• _Task description_:
Reproduce the listing word for word. Skip any image.

• _Recorded data_:

^^^^^^^^^^^^^^^^

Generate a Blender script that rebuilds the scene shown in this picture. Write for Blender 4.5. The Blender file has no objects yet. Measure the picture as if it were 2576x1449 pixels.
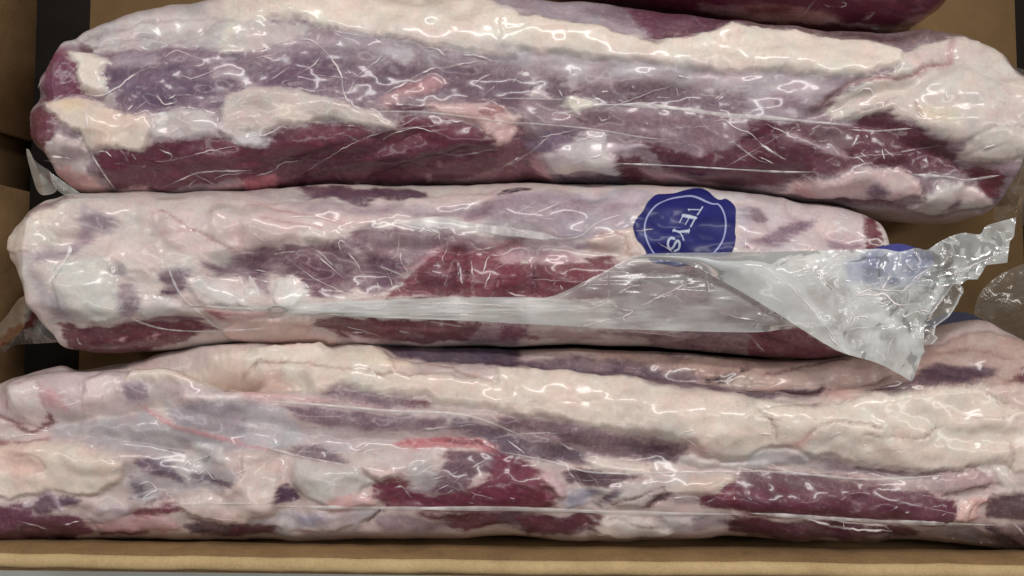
import bpy, math
import numpy as np
from mathutils import Vector

scene = bpy.context.scene

# ------------------------------------------------------------------ camera
TILT = math.radians(3.7)
DIST = 0.536                      # camera to the middle of the packs, metres
FOC = 2300.0                      # focal length in sheet units (picture is 2576 units wide)
MIDZ = 0.05
VD = np.array([0.0, math.sin(TILT), -math.cos(TILT)])
VU = np.array([0.0, math.cos(TILT), math.sin(TILT)])
CAM = np.array([0.0, 0.0, MIDZ]) - VD * DIST
cam_data = bpy.data.cameras.new("camera")
cam_data.sensor_width = 36.0
cam_data.lens = FOC / 2576.0 * 36.0
cam_data.clip_start = 0.01
cam_data.clip_end = 50.0
cam = bpy.data.objects.new("camera", cam_data)
scene.collection.objects.link(cam)
cam.location = CAM.tolist()
cam.rotation_euler = (TILT, 0.0, 0.0)
scene.camera = cam

# ------------------------------------------------------------------ light
world = bpy.data.worlds.new("World")
scene.world = world
world.use_nodes = True
bg = world.node_tree.nodes["Background"]
bg.inputs[0].default_value = (1.0, 0.97, 0.95, 1.0)
bg.inputs[1].default_value = 0.10


def area_lamp(name, loc, target, sx, sy, power, col):
    d = bpy.data.lights.new(name, 'AREA')
    d.shape = 'RECTANGLE'
    d.size = sx
    d.size_y = sy
    d.energy = power
    d.color = col
    o = bpy.data.objects.new(name, d)
    scene.collection.objects.link(o)
    o.location = loc
    o.rotation_euler = (Vector(target) - Vector(loc)).to_track_quat('-Z', 'Y').to_euler()
    return o


# ceiling tubes over a work bench
area_lamp("ceiling_tube_back", (0.15, 1.15, 1.75), (0, 0, 0), 1.4, 0.13, 26, (1.0, 0.97, 0.94))
area_lamp("ceiling_tube_front", (-0.35, -0.75, 1.9), (0, 0, 0), 1.4, 0.13, 6, (1.0, 0.96, 0.93))
area_lamp("ceiling_tube_side", (1.45, 0.25, 1.7), (0, 0, 0), 0.13, 1.3, 8, (1.0, 0.97, 0.94))
area_lamp("ceiling_tube_far", (-1.5, 0.5, 1.7), (0, 0, 0), 0.13, 1.3, 6, (1.0, 0.97, 0.94))

scene.view_settings.view_transform = 'Standard'
scene.view_settings.look = 'None'
scene.view_settings.exposure = 0.05
scene.view_settings.gamma = 1.0

# ------------------------------------------------------------------ helpers
def unproject(px, py, z):
    """Point at height z on the line through sheet position (px, py)."""
    px = np.asarray(px, float); py = np.asarray(py, float); z = np.asarray(z, float)
    dx = (px - 1288.0) / FOC
    dy = -(py - 724.5) / FOC
    d = VD[None, :] * np.ones(np.broadcast(dx, z).shape + (1,)) if np.ndim(dx) or np.ndim(z) else VD.copy()
    d = d + dy[..., None] * VU if np.ndim(d) > 1 else VD + dy * VU
    d[..., 0] += dx
    t = (z - CAM[2]) / d[..., 2]
    return CAM + d * t[..., None] if np.ndim(d) > 1 else CAM + d * t


def project(P):
    q = P - CAM
    dep = q @ VD
    return 1288.0 + FOC * q[..., 0] / dep, 724.5 - FOC * (q @ VU) / dep


_rs = np.random.RandomState(7)
_LAT = _rs.rand(256, 256).astype(np.float32) * 2 - 1


def vnoise(x, y):
    xi = np.floor(x).astype(int); yi = np.floor(y).astype(int)
    fx = x - xi; fy = y - yi
    fx = fx * fx * fx * (fx * (fx * 6 - 15) + 10); fy = fy * fy * fy * (fy * (fy * 6 - 15) + 10)
    a = _LAT[xi & 255, yi & 255]; b = _LAT[(xi + 1) & 255, yi & 255]
    c = _LAT[xi & 255, (yi + 1) & 255]; d = _LAT[(xi + 1) & 255, (yi + 1) & 255]
    return (a * (1 - fx) + b * fx) * (1 - fy) + (c * (1 - fx) + d * fx) * fy


def fbm(x, y, oct=4, seed=0.0, gain=0.55):
    s = 0; amp = 1.0; tot = 0
    for i in range(oct):
        s = s + amp * vnoise(x + seed * 17.3 + i * 31.7, y + seed * 9.1 + i * 57.3)
        tot += amp; amp *= gain; x = x * 2.03; y = y * 2.03
    return s / tot * 1.5


def sstep(a, b, x):
    t = np.clip((x - a) / (b - a), 0, 1)
    return t * t * (3 - 2 * t)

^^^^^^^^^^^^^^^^

• _Solution to this task_:
Generate a Blender script that rebuilds the scene shown in this picture. Write for Blender 4.5. The Blender file has no objects yet. Measure the picture as if it were 2576x1449 pixels.
import bpy, math
import numpy as np
from mathutils import Vector

scene = bpy.context.scene

# ------------------------------------------------------------------ camera
TILT = math.radians(3.7)
DIST = 0.536                      # camera to the middle of the packs, metres
FOC = 2300.0                      # focal length in sheet units (picture is 2576 units wide)
MIDZ = 0.05
VD = np.array([0.0, math.sin(TILT), -math.cos(TILT)])
VU = np.array([0.0, math.cos(TILT), math.sin(TILT)])
CAM = np.array([0.0, 0.0, MIDZ]) - VD * DIST
cam_data = bpy.data.cameras.new("camera")
cam_data.sensor_width = 36.0
cam_data.lens = FOC / 2576.0 * 36.0
cam_data.clip_start = 0.01
cam_data.clip_end = 50.0
cam = bpy.data.objects.new("camera", cam_data)
scene.collection.objects.link(cam)
cam.location = CAM.tolist()
cam.rotation_euler = (TILT, 0.0, 0.0)
scene.camera = cam

# ------------------------------------------------------------------ light
world = bpy.data.worlds.new("World")
scene.world = world
world.use_nodes = True
bg = world.node_tree.nodes["Background"]
bg.inputs[0].default_value = (1.0, 0.97, 0.95, 1.0)
bg.inputs[1].default_value = 0.10


def area_lamp(name, loc, target, sx, sy, power, col):
    d = bpy.data.lights.new(name, 'AREA')
    d.shape = 'RECTANGLE'
    d.size = sx
    d.size_y = sy
    d.energy = power
    d.color = col
    o = bpy.data.objects.new(name, d)
    scene.collection.objects.link(o)
    o.location = loc
    o.rotation_euler = (Vector(target) - Vector(loc)).to_track_quat('-Z', 'Y').to_euler()
    return o


# ceiling tubes over a work bench
area_lamp("ceiling_tube_back", (0.15, 1.15, 1.75), (0, 0, 0), 1.4, 0.13, 26, (1.0, 0.97, 0.94))
area_lamp("ceiling_tube_front", (-0.35, -0.75, 1.9), (0, 0, 0), 1.4, 0.13, 6, (1.0, 0.96, 0.93))
area_lamp("ceiling_tube_side", (1.45, 0.25, 1.7), (0, 0, 0), 0.13, 1.3, 8, (1.0, 0.97, 0.94))
area_lamp("ceiling_tube_far", (-1.5, 0.5, 1.7), (0, 0, 0), 0.13, 1.3, 6, (1.0, 0.97, 0.94))

scene.view_settings.view_transform = 'Standard'
scene.view_settings.look = 'None'
scene.view_settings.exposure = 0.05
scene.view_settings.gamma = 1.0

# ------------------------------------------------------------------ helpers
def unproject(px, py, z):
    """Point at height z on the line through sheet position (px, py)."""
    px = np.asarray(px, float); py = np.asarray(py, float); z = np.asarray(z, float)
    dx = (px - 1288.0) / FOC
    dy = -(py - 724.5) / FOC
    d = VD[None, :] * np.ones(np.broadcast(dx, z).shape + (1,)) if np.ndim(dx) or np.ndim(z) else VD.copy()
    d = d + dy[..., None] * VU if np.ndim(d) > 1 else VD + dy * VU
    d[..., 0] += dx
    t = (z - CAM[2]) / d[..., 2]
    return CAM + d * t[..., None] if np.ndim(d) > 1 else CAM + d * t


def project(P):
    q = P - CAM
    dep = q @ VD
    return 1288.0 + FOC * q[..., 0] / dep, 724.5 - FOC * (q @ VU) / dep


_rs = np.random.RandomState(7)
_LAT = _rs.rand(256, 256).astype(np.float32) * 2 - 1


def vnoise(x, y):
    xi = np.floor(x).astype(int); yi = np.floor(y).astype(int)
    fx = x - xi; fy = y - yi
    fx = fx * fx * fx * (fx * (fx * 6 - 15) + 10); fy = fy * fy * fy * (fy * (fy * 6 - 15) + 10)
    a = _LAT[xi & 255, yi & 255]; b = _LAT[(xi + 1) & 255, yi & 255]
    c = _LAT[xi & 255, (yi + 1) & 255]; d = _LAT[(xi + 1) & 255, (yi + 1) & 255]
    return (a * (1 - fx) + b * fx) * (1 - fy) + (c * (1 - fx) + d * fx) * fy


def fbm(x, y, oct=4, seed=0.0, gain=0.55):
    s = 0; amp = 1.0; tot = 0
    for i in range(oct):
        s = s + amp * vnoise(x + seed * 17.3 + i * 31.7, y + seed * 9.1 + i * 57.3)
        tot += amp; amp *= gain; x = x * 2.03; y = y * 2.03
    return s / tot * 1.5


def sstep(a, b, x):
    t = np.clip((x - a) / (b - a), 0, 1)
    return t * t * (3 - 2 * t)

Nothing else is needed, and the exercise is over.